Таким образом, критика мейнстрима в системной парадигме и в институциональной политической экономии осуществляется по двум основаниям: предлагается иная характеристика природы экономических явлений и процессов (соответственно, и иной предмет экономической науки); обосновывается иная познавательная стратегия. Кроме того, предлагается более сложный ответ на методологические вопросы относительно экономических действий индивида. Рациональность экономического действия либо отвергается (в отдельных версиях системной парадигмы), либо дается более сложная версия «рациональности». Однако в отношении координации как результата равновесия, вытекающего из рационального выбора индивидов, и системная парадигма, и институциональная политическая экономия едины. Они предлагают рассматривать координацию как результат установившегося порядка. Проблема же соотношения «индивидуального» и «социального» рассматривается здесь как проблема определенного социального порядка, формирующего стимулы экономического действия (либо определяющего социально-экономические роли). Именно в результате поворота исследовательского интереса к проблемам социального порядка оба подхода готовы снизить «точность» современной экономической науки ради усиления ее «достоверности».

Концепция «методологического социального либерализма» А. Рубинштейна

Статью Рубинштейна «Социальный либерализм: к вопросу экономической методологии» также можно рассматривать как программную, предлагающую научно-исследовательскую программу альтернативную мейнстриму. В ее основу положен «отказ от радикализации методологического индивидуализма», который «предоставляет возможность расширения границ социального анализа, формирования экономической методологии социального либерализма с использованием более общих предпосылок, применяемых в ряде научных дисциплин… в институциональной теории, социологии, философии и т. п.» [Рубинштейн, 2012, с. 16]. На первый взгляд, это близко к рассмотренным выше программам. На самом же деле, «социальное» в «социальном либерализме» включается в экономический анализ принципиально иначе.
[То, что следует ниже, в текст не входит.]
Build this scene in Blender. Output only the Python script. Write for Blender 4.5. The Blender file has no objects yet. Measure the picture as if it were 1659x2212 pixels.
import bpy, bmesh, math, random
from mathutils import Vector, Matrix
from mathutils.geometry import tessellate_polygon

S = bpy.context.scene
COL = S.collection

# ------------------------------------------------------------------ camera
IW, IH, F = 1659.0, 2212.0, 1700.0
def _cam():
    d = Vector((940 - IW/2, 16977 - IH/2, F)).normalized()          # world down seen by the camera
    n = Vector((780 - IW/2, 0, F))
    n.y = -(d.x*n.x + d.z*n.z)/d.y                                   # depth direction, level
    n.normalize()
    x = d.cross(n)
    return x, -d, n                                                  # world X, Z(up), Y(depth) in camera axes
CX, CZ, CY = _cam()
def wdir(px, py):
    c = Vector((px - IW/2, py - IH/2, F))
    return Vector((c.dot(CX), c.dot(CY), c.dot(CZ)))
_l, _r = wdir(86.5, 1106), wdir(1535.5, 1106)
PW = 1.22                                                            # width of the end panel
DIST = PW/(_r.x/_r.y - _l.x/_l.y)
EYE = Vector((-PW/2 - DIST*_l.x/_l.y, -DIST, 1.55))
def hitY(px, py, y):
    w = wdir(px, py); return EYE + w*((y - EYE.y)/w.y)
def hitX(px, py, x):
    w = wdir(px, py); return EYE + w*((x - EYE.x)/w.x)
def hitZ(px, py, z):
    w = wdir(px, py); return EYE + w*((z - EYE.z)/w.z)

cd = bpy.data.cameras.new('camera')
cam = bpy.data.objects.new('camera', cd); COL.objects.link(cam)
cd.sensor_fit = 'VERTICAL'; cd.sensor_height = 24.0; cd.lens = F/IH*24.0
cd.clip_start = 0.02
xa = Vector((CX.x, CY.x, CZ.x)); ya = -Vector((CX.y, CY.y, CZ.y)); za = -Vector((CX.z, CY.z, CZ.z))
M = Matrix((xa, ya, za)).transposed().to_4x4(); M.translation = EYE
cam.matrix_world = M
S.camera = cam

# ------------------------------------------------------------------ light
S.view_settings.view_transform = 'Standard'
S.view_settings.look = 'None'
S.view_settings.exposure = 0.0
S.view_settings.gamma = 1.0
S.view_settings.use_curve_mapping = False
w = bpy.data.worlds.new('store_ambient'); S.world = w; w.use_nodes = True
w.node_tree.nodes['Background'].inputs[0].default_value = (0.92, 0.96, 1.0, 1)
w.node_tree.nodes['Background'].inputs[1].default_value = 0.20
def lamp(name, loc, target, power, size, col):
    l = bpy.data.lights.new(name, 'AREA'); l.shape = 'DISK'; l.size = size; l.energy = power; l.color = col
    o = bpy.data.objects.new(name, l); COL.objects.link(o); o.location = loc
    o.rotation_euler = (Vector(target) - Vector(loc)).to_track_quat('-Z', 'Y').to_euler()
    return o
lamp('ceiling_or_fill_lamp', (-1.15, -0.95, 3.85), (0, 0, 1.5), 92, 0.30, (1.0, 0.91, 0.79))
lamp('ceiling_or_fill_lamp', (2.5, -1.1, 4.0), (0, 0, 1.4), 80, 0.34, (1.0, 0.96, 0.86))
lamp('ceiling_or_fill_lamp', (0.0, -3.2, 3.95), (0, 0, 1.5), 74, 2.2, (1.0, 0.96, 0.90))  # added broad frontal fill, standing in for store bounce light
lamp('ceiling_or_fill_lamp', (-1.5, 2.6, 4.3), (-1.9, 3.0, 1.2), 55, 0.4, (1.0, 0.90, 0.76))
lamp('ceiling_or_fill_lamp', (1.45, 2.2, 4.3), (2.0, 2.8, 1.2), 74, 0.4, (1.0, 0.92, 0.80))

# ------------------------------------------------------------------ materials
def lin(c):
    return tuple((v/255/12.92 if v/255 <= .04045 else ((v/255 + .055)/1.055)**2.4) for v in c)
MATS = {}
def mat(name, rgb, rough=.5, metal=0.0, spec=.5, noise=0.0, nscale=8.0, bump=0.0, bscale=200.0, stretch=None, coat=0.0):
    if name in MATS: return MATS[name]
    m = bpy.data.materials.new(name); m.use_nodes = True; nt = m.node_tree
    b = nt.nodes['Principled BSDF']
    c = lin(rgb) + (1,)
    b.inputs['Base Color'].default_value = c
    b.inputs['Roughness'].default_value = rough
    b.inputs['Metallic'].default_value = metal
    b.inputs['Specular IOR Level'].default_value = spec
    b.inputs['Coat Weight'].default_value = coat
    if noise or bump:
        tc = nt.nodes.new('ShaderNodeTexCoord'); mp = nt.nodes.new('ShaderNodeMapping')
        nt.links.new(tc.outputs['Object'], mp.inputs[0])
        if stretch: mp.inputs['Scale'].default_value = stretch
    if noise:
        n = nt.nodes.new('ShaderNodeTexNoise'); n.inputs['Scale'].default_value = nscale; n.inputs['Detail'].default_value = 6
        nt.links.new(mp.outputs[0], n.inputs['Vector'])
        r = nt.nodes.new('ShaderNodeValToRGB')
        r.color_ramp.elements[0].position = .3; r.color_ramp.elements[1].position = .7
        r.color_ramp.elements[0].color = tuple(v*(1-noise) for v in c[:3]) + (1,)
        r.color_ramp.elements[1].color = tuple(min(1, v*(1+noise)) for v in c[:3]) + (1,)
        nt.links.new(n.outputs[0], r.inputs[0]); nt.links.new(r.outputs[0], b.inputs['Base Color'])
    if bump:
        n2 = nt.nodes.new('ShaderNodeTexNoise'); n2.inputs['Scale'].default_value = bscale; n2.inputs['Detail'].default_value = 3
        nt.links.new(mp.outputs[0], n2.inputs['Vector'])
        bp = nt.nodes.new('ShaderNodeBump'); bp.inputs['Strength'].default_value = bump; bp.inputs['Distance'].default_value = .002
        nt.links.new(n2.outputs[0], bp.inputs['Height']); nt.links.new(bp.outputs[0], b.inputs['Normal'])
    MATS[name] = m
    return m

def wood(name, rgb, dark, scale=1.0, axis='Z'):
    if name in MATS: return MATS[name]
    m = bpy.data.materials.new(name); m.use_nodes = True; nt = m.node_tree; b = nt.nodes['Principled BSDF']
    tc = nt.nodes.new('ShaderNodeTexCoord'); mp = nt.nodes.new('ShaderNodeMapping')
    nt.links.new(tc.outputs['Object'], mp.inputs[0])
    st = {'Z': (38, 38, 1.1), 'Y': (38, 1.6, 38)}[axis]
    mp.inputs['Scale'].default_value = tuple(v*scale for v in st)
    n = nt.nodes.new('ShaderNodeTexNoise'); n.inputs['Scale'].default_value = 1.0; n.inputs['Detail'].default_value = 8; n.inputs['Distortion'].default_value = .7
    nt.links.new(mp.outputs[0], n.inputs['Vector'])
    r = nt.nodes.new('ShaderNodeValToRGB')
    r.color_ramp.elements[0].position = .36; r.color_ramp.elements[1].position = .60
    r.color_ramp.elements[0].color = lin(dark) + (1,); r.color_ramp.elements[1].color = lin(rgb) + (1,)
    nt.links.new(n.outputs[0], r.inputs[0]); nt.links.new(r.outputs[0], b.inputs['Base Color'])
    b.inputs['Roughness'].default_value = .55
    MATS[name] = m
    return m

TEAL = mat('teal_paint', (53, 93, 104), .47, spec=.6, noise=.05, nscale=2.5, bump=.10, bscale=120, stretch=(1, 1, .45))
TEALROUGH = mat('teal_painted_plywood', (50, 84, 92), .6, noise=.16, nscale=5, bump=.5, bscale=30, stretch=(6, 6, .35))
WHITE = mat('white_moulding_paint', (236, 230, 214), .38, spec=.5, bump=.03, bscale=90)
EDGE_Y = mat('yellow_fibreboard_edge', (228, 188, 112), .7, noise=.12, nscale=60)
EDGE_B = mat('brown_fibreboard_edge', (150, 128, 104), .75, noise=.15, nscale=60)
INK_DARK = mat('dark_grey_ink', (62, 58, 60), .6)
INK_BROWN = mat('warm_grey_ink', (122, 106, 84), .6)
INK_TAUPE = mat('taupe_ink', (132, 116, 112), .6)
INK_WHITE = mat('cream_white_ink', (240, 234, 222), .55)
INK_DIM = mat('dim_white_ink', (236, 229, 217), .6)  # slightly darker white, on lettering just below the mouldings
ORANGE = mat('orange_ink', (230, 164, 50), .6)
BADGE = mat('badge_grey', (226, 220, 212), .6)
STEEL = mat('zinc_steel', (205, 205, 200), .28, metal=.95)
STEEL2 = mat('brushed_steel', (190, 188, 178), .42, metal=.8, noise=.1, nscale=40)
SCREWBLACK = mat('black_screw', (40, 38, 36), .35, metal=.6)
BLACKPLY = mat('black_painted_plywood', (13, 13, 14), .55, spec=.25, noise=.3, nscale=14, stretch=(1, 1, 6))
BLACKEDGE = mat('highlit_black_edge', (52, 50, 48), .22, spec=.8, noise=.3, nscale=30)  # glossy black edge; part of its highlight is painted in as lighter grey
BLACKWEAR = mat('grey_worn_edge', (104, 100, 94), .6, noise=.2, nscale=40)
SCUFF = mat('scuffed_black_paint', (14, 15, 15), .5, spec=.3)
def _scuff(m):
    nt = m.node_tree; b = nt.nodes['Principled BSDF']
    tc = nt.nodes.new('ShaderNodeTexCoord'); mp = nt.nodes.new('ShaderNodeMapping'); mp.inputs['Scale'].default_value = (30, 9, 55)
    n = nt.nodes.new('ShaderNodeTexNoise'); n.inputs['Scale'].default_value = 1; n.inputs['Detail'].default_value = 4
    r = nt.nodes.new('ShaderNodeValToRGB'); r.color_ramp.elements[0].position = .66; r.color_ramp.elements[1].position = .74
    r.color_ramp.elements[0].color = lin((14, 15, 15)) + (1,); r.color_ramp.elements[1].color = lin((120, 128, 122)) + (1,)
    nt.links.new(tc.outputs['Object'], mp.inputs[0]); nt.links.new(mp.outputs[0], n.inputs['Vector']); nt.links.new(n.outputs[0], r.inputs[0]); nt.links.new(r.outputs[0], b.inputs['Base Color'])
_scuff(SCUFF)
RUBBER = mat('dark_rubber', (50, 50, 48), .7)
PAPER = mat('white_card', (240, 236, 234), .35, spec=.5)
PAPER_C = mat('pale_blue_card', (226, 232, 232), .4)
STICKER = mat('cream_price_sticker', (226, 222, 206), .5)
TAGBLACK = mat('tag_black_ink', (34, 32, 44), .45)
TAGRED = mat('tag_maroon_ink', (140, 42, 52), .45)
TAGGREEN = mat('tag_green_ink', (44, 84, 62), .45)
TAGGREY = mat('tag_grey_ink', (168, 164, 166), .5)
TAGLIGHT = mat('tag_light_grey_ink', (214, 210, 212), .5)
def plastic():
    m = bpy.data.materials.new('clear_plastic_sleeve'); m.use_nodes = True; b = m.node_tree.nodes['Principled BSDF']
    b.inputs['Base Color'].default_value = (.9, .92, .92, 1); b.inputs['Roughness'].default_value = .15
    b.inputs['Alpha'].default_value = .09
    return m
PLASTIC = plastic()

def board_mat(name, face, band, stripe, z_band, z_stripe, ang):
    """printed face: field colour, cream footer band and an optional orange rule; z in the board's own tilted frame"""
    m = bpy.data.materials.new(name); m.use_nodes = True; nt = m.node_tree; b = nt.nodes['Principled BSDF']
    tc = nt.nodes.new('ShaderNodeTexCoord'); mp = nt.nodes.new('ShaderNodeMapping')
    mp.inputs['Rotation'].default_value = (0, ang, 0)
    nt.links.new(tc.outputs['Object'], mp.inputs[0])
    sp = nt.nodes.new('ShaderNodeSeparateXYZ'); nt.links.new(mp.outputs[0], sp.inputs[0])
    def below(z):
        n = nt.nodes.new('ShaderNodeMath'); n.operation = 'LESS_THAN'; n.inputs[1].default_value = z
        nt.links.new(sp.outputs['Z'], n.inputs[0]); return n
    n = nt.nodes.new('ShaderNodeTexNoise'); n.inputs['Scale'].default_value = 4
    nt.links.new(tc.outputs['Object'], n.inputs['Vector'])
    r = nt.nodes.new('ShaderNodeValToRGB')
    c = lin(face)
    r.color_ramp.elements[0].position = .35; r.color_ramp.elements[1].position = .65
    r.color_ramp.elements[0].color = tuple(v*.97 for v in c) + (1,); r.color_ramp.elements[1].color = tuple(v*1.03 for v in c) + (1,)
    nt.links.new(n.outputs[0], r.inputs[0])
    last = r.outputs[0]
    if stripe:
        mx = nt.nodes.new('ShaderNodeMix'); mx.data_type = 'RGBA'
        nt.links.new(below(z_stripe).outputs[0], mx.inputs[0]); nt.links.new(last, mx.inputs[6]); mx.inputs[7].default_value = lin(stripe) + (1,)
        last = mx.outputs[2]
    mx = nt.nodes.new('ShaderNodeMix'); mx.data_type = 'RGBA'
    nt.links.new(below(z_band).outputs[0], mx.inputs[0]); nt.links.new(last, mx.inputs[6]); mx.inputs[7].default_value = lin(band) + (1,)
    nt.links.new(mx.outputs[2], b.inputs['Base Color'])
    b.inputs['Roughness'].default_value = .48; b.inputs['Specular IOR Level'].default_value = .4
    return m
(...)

Рубинштейн предлагает следующие методологические подходы к исследованию социально-экономических систем:

1. Наряду с частными интересами существуют интересы общества в целом, которые в условиях усложнения связей между людьми генерируются институтами. Феномен социальной целостности не редуцируется к индивидуальным действиям, социальные блага не имеют индивидуальной полезности, а общественные интересы имеют нормативную природу. При этом общественные интересы не просто не сводимы к интересам индивидов, но и автономны от них (!!!).

2. В современной экономике существуют два независимых друг от друга механизма формирования экономических интересов и принятия экономических решений – рыночный и политический. Рыночный механизм выявляет индивидуальные предпочтения и усредняет (!?) их, формирует мегаиндивидуума, который представляет рыночный агрегат предпочтений. Политический механизм формирует нормативный общественный интерес, который представляет меритор. Таким образом, формируются два принципиально различных общественных интереса: выявляемый рынком и нормативно устанавливаемый.

3. Нормативные интересы общества формируются «другими людьми», принимающими «другие решения» в отношении «других событий». При этом признается, что нормативные интересы общества утверждаются лишь «в форме своей проекции, детерминированной действующей политической системой и сложившейся институциональной средой». Общественные интересы (интересы социальной целостности) оказываются таким образом принципиально непознаваемыми и частично реализуются как нормативные установки индивидуумов, обладающих властными полномочиями. Именно эти нормативные установки включаются в модель равновесия «социального либерализма» [Рубинштейн, 2012, с. 17–25].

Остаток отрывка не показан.